Los jueves yo me levanto a las once de la mañana, en Barcelona, casi a la misma hora en que Fabio, a quien no conozco, se fue a dormir en Rosario. Mientras me preparo el mate y reviso el correo, busco en internet si ya está la versión original con subtítulos en español de mi serie preferida, que emitió hace ocho horas la cadena ABC en Estados Unidos. 

Siempre (nunca falla) encuentro una versión flamante y la empiezo a descargar. Mientras espero, escribo un cuento para mi blog Orsai: lo hago porque me gusta escribir, y porque capaz hay gente, en alguna parte, esperando que lo haga.

Un hombre que cultiva un jardín, como quería Voltaire.
El que agradece que en la tierra haya música.
El que descubre con placer una etimología.

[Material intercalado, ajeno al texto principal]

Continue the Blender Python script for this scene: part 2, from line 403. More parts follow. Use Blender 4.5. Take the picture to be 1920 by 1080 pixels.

Dos empleados que en un café del Sur juegan un silencioso ajedrez.
El ceramista que premedita un color y una forma.
Un tipógrafo que compone bien esta página, que tal vez no le agrada.
Una mujer y un hombre que leen los tercetos finales de cierto canto.
El que acaricia a un animal dormido.
El que justifica o quiere justificar un mal que le han hecho.
El que agradece que en la tierra haya Stevenson.
El que prefiere que los otros tengan razón.
Esas personas, que se ignoran, están salvando el mundo.